AgilityDaily

View Original

SCRUM MASTER-SPRINT PLANNING CHECKLIST

Agile is a set of “Values and Principles”, it is more of a mindset than a methodology which some people seem to think it is. For a new Scrum Master starting their career, a checklist can help guide your thinking as you plan and execute sprints.

Think of this as a reminder of the steps you should take as you plan your sprints. Modify and adapt as necessary with the situations in your organization.

PREP

  • A few days out from the actual sprint planning meeting:

    • Review product roadmap and vision with your product owner.

    • Ask team members to review product backlog on their downtime for the next upcoming sprint, update stories or tasks by leaving comments for PO.

    • Review improvement feedbacks from retrospectives.

    • Create a newsprint placeholder if needed

SPRINT PLANNING MEETING

  • Ensure your entire team is present for the meeting.

  • Start video call for remote team members.

  • If needed, clean up the old board(s) with the team by checking the status of open tickets.

  • Discuss spill-overs: Should these be continued or dropped? Move any spill-over tasks into the right buckets.

  • Set the stage and Define the sprint goal.

  • Create a “newsprint” 

  • Discuss the goal and team’s capacity:

    • Is this realistic? If not, can the team lower the scope?

    • Worst case scenario the product owner needs to come up with a newsprint goal.

  • Groom product backlog: Make sure every user story has a clear priority, is fully formed and up-to-date with context and estimates.

  • Each user story should have acceptance criteria

  • Ensure there is a full participant from every team member

  • Choose sprint goal.

  • Create a sprint backlog (To DO Column) of enough user stories.

  • Discuss proposed sprint backlog: Let the team pick user stories based on the product owner’s priority and tasks that match the sprint goal and capacity.

  • Discuss the definition of “done”.

  • Break down each user story into individual tasks if needed:

  • Make sure each task has as much information as possible.
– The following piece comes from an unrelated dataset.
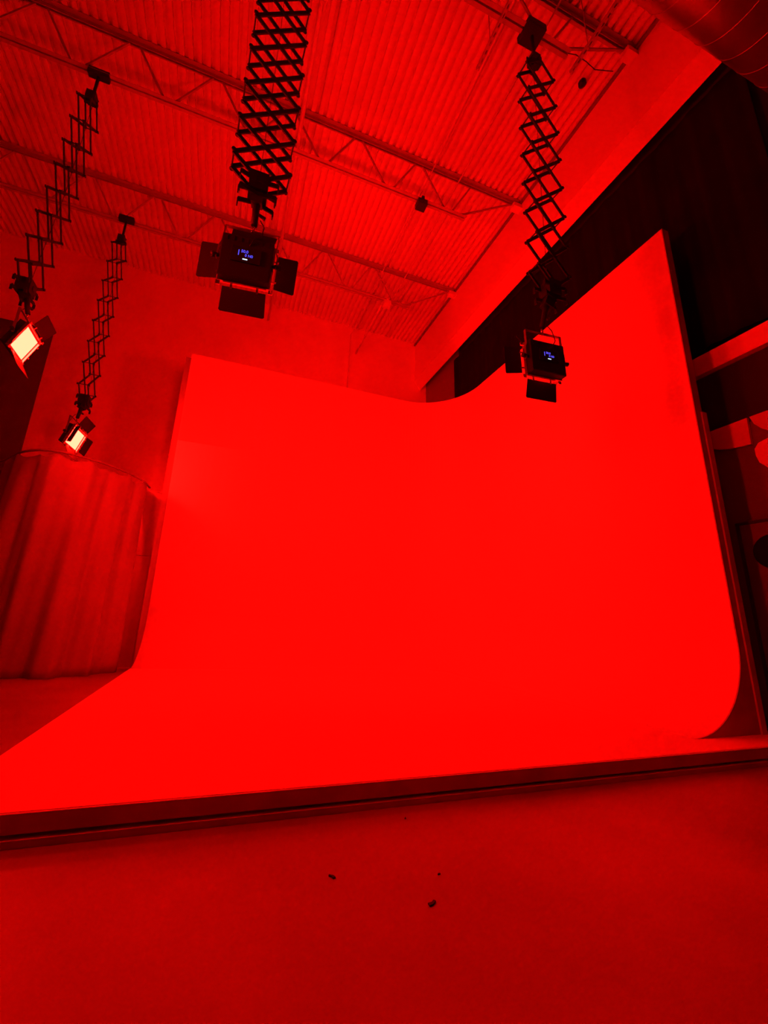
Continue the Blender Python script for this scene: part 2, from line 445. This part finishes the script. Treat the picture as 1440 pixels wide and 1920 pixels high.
# ---------------------------------------------------------------- studio lights
W, H, D = 0.45, 0.382, 0.11
PROTO = {}
def light_parts():
    b = MB(); b.box((-W/2,0,-H/2),(W/2,D-0.02,H/2),0.012)
    for i in range(7):      # cooling fins along top
        b.box((-W/2+0.03+i*0.06,-0.004,H/2-0.06),(-W/2+0.05+i*0.06,0.0,H/2-0.02))
    PROTO['housing'] = (b, BLACK)
    b = MB(); b.box((-0.13,-0.012,-0.055),(0.13,0.0,0.085),0.008); PROTO['control_panel'] = (b, BLACKR)
    b = MB(); F = 0.016
    fw, fh = W+0.02, H+0.02
    b.box((-fw/2,D-0.03,fh/2-F),(fw/2,D+0.012,fh/2)); b.box((-fw/2,D-0.03,-fh/2),(fw/2,D+0.012,-fh/2+F))
    b.box((-fw/2,D-0.03,-fh/2+F),(-fw/2+F,D+0.012,fh/2-F)); b.box((fw/2-F,D-0.03,-fh/2+F),(fw/2,D+0.012,fh/2-F))
    PROTO['front_frame'] = (b, SILVER)
    b = MB(); b.box((-W*0.44,D-0.018,-H*0.42),(W*0.44,D-0.012,H*0.42)); PROTO['led_panel'] = (b, LED)
light_parts()
MESH = {}
def part(name, parent, mtx=None):
    if name not in MESH:
        mb, m = PROTO[name]; o = mb.build(name, m, parent); MESH[name] = o.data
    else:
        o = bpy.data.objects.new(name, MESH[name]); COL.objects.link(o); o.parent = parent
    return o
def text_mesh(body, size, m, parent, loc, name):
    cu = bpy.data.curves.new(name, 'FONT'); cu.body = body; cu.size = size; cu.extrude = 0.0006
    cu.align_x = 'CENTER'; cu.align_y = 'CENTER'; cu.offset = 0.0008
    tmp = bpy.data.objects.new('tmp', cu); COL.objects.link(tmp)
    dg = bpy.context.evaluated_depsgraph_get(); dg.update()
    me = bpy.data.meshes.new_from_object(tmp.evaluated_get(dg))
    bpy.data.objects.remove(tmp); me.materials.clear(); me.materials.append(m)
    # letters face the rear (-y)
    me.transform(Matrix.Rotation(math.pi/2, 4, 'X'))
    o = bpy.data.objects.new(name, me); COL.objects.link(o); o.parent = parent; o.location = loc
    return o

def studio_light(label, c, yaw, tilt, roll, front, doors, top):
    """front: c is the centre of the LED face instead of the rear face; doors: fold angles (deg) top, bottom, left(-r), right(+r)"""
    e = Vector((math.cos(yaw)*math.cos(tilt), math.sin(yaw)*math.cos(tilt), math.sin(tilt)))
    r = e.cross(Vector((0,0,1))).normalized(); v = r.cross(e)
    r2 = r*math.cos(roll) + v*math.sin(roll); v2 = -r*math.sin(roll) + v*math.cos(roll)
    mt = Matrix.Identity(4)
    for i in range(3): mt[i][0] = r2[i]; mt[i][1] = e[i]; mt[i][2] = v2[i]
    pos = Vector(c) - (e*(D-0.012) if front else Vector((0,0,0)))
    mt.translation = pos
    t = thing('studio_light', label, 'studio light', (0,0,0), 'LED panel lights on pantographs')
    t.matrix_world = mt
    part('housing', t)
    cp = part('control_panel', t); 
    text_mesh('50.0', 0.036, BLUE, cp, (-0.012,-0.0135,0.040), 'display_digits')
    text_mesh('0 N0', 0.034, BLUE, cp, (0.028,-0.0135,0.006), 'display_digits')
    MB().box((-0.066,-0.0135,0.0),(-0.058,-0.012,0.05)).build('display_bar', BLUE, cp)
    MB().box((-0.022,-0.0135,-0.034),(0.020,-0.012,-0.024)).build('indicator_lamp', PALE, cp)
    fr = part('front_frame', t)
    for sx in (-1, 1):
        for sz in (-1, 1):
            q = MB(); q.box((sx*(W/2+0.01)-0.02,D+0.006,sz*(H/2+0.01)-0.02),(sx*(W/2+0.01)+0.02,D+0.022,sz*(H/2+0.01)+0.02),0.004)
            q.build('frame_corner', SILVER, fr)
    part('led_panel', t)
    # barn doors hinged on the frame
    fw, fh = W+0.02, H+0.02; yh = D+0.02
    for side, ang in zip(('t','b','l','r'), doors):
        if ang is None: continue
        a = math.radians(ang); ca, sa = math.cos(a), math.sin(a)
        if side in 'tb': wid, ln = W*0.86, 0.235
        else: wid, ln = H*0.84, 0.205
        mb = MB(); g = 0.02
        w0, w1 = wid/2, wid/2*1.06
        pts = [(-w0,g),(w0,g),(w1,ln-0.012),(w1-0.012,ln),(-w1+0.012,ln),(-w1,ln-0.012)]
        def fn(s, q, tt, side=side):
            out = q*ca - tt*sa; fw_ = q*sa + tt*ca
            if side == 't': return Vector((s, yh+fw_, fh/2+out))
            if side == 'b': return Vector((s, yh+fw_, -fh/2-out))
            if side == 'l': return Vector((-fw/2-out, yh+fw_, s))
            return Vector((fw/2+out, yh+fw_, s))
        mb.prism(pts, fn, -0.002, 0.002)
        dr = mb.build('barn_door', BLACK, t)
        for s in (-wid*0.3, wid*0.3):
            MB().bar(fn(s,-0.012,0), fn(s,0.035,0), 0.02, 0.008, up=tuple(fn(s,0,1)-fn(s,0,0))).build('hinge', SILVER, dr)
    # yoke stays upright while the head tilts
    yk = MB(); yw = W/2+0.035; piv = Vector((0, D*0.45, 0)); zt = 0.335
    Rt = Matrix.Rotation(-tilt, 3, 'X')
    def Y(p): return tuple(piv + Rt @ Vector(p))
    for s in (-1, 1):
        yk.bar(Y((s*yw,0,-0.03)), Y((s*yw,0,0.10)), 0.006, 0.03, up=(0,1,0))
        yk.bar(Y((s*yw,0,0.10)), Y((s*(yw-0.02),0,0.16)), 0.006, 0.03, up=(0,1,0))
        yk.bar(Y((s*(yw-0.02),0,0.155)), Y((s*(yw-0.02),0,zt)), 0.006, 0.03, up=(0,1,0))
    yk.bar(Y((-yw+0.02,0,zt)), Y((yw-0.02,0,zt)), 0.03, 0.008)
    yo = yk.build('yoke', YOKE, t)
    for s in (-1, 1):
        MB().tube([Y((s*(yw-0.035),0,0)), Y((s*(yw+0.02),0,0)), Y((s*(yw+0.045),0,0))], [0.012,0.022,0.024], n=14).build('tilt_knob', BLACK, yo)
    MB().tube([Y((0,0,zt-0.01)), Y((0,0,zt+0.10))], 0.014).build('spigot', SILVER, yo)
    MB().tube([Y(p) for p in ((0.05,-0.02,zt+0.12),(0.10,-0.04,zt+0.03),(0.10,-0.07,0.22),(0.06,-0.10,0.17),(0.02,-0.07,0.10))], 0.005, n=8).build('power_cable', BLACK, t)
    bpy.context.view_layer.update()
    return t, t.matrix_world @ Vector(Y((0,0,zt+0.07)))

lights = [
 ('LED panel light left of the picture, out of view', (-2.90,3.00,4.20), 0.22, -0.10, 0.0, False, (15,12,60,5), None),  # unseen light, added to brighten the room from the left
 ('dimmed LED panel light above and behind the camera, out of view', (0.20,0.24,4.55), 0.80, -0.10, 0.0, False, (15,12,8,5), True),  # unseen fill light, added for the camera side of the room
 ('black LED panel light in the middle, its lit blue display facing the camera', (-0.148,3.088,4.135), 1.395, 0.177, -0.061, False, (25,12,8,5), None),
 ('black LED panel light hanging in front of the right cove wing', (3.117,3.043,3.978), 1.538, 0.010, 0.039, False, (30,10,15,62), None),
 ('glowing LED panel light at the left picture edge, nearer one', (-2.838,5.807,4.402), 0.099, -0.39, -0.048, True, (12,50,-29,25), None),
 ('glowing LED panel light farther back, above the curtain rail', (-2.935,8.38,4.11), -0.135, -0.294, 0.024, True, (12,40,10,50), None),
]
feet = []
for a in lights:
    t, foot = studio_light(*a); feet.append(foot)
    if a[-1]:
        for o in t.children:
            if o.name.startswith('led_panel'): o.data = o.data.copy(); o.data.materials[0] = LED_LOW
pantograph('pantograph left of the picture, out of view', -2.86,3.00,8.5054,0.476,0.4819,1.6315,0.1472,0.0011,0.0,-0.0024,-0.0049, False, 0, 7, feet[0], 0.035, True)  # unseen, added to carry the left fill light
pantograph('pantograph above and behind the camera, out of view', 0.20,0.24,8.5054,0.476,0.4819,0.1,0.1472,0.0,0.0,0.0,-0.0049, False, 0, 7, feet[1], 0.035, False)  # unseen, added to carry the fill light behind the camera
pantograph('thick looking black pantograph cut by the top edge, holding the central light', -0.1117,2.9966,6.8481,0.4712,0.5127,0.0885,0.147,0.0027,0.0145,-0.0011,-0.0088, True, -4, 4, feet[2])
pantograph('black scissor pantograph crossing the white bulkhead, holding the right light', 3.2806,3.0065,8.457,0.4918,0.4885,0.0806,0.1449,-0.004,0.0105,0.0003,-0.0032, True, 0, 7, feet[3])
pantograph('black scissor pantograph at the far left, holding the nearer glowing light', -2.8569,5.746,8.5054,0.476,0.4819,1.6315,0.1472,0.0011,0.004,-0.0024,-0.0049, False, 0, 7, feet[4], 0.035, True)
pantograph('thin looking black pantograph farthest back, holding the light above the curtain', -2.9603,8.4134,8.4884,0.4894,0.4411,1.5677,0.1601,0.0018,0.003,0.0,-0.0019, False, 0, 7, feet[5], 0.030, True)

# ---------------------------------------------------------------- right wall: door and white shapes
dr = MB().box((XW-0.05,2.2,0.0),(XW,3.03,2.37)).build('door_1', WALLD); dr['kind'] = 'structure'
mb = MB(); 
for a, b2 in (((XW-0.07,3.03,0),(XW,3.06,2.40)),((XW-0.07,2.17,0),(XW,2.20,2.40)),((XW-0.07,2.17,2.37),(XW,3.06,2.40))): mb.box(a, b2)
mb.build('door_frame', WALLK, dr)
mb = MB(); mb.tube([(XW-0.065,2.74,2.02),(XW-0.045,2.74,2.02)], 0.20, n=48); mb.build('round_window', SCREEN, dr)
def wallshape(poly, label, m=BULK, name='wall_panel'):
    mb = MB(); mb.prism(poly, lambda u, v, t: Vector((t, u, v)), XW-0.045, XW-0.005)
    return tag(mb.build(name, m), label, 'wall panel', 'flat shapes mounted on the right wall')
half = [(3.24,3.655),(2.745,3.665),(2.755,3.325)] + [(2.755+0.485*k/14, 3.325+0.09*(k/14)**1.0 + 0.12*((k/14)-0.0)**4 - 0.0) for k in range(1,15)]
half = [(3.24,3.655),(2.745,3.665),(2.755,3.325),(2.88,3.335),(3.0,3.355),(3.10,3.388),(3.18,3.43),(3.235,3.47)]
wallshape(half, 'pale flat panel with straight top and curved lower edge beside the cove')
wallshape([(2.72,3.665),(2.30,3.665),(2.30,3.40),(2.42,3.36),(2.52,3.38),(2.62,3.46),(2.69,3.56)], 'dim quarter round panel cut by the right picture edge', FASCIA)
wallshape([(2.735,3.25),(2.69,3.31),(2.60,3.335),(2.45,3.33),(2.36,3.25),(2.36,3.05),(2.45,2.97),(2.64,2.975),(2.715,3.07),(2.735,3.16)], 'pale rounded panel below the quarter round one')

# ---------------------------------------------------------------- scraps on the floor
def scrap(x, y, s, rot, label):
    mb = MB(); 
    poly = [(-s,-s*0.25),(-s*0.2,-s*0.45),(s,-s*0.1),(s*0.8,s*0.3),(0,s*0.15),(-s*0.7,s*0.4)]
    mb.prism(poly, lambda u, v, t: Vector((u, v, t)), 0.0, 0.006)
    o = mb.build('floor_scrap', BLACK); o.location = (x,y,0.0); o.rotation_euler = (0,0,rot)
    return tag(o, label, 'scrap', 'small dark scraps on the concrete')
scrap(0.619,2.047,0.018,2.2,'small dark scrap on the floor, leftmost one')
scrap(0.971,1.780,0.022,0.4,'small dark scrap on the floor, nearest to the camera')
scrap(1.171,2.464,0.008,1.0,'tiny dark scrap on the floor just before the stage')
scrap(1.097,1.946,0.007,0.0,'tiny dark scrap on the floor right of the leftmost scrap')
  • Ask whether the scope of work leaves time for unexpected issues.

  • Ask if the scope of work leaves space to tackle bugs and technical debt.

  • Get verbal confirmation from the team that they know what to do, a vote of confidence.

  • Set the start and end dates for the sprint.

  • If this is your first Sprint work with your team to set up due dates, locations and times for future scrum meetings.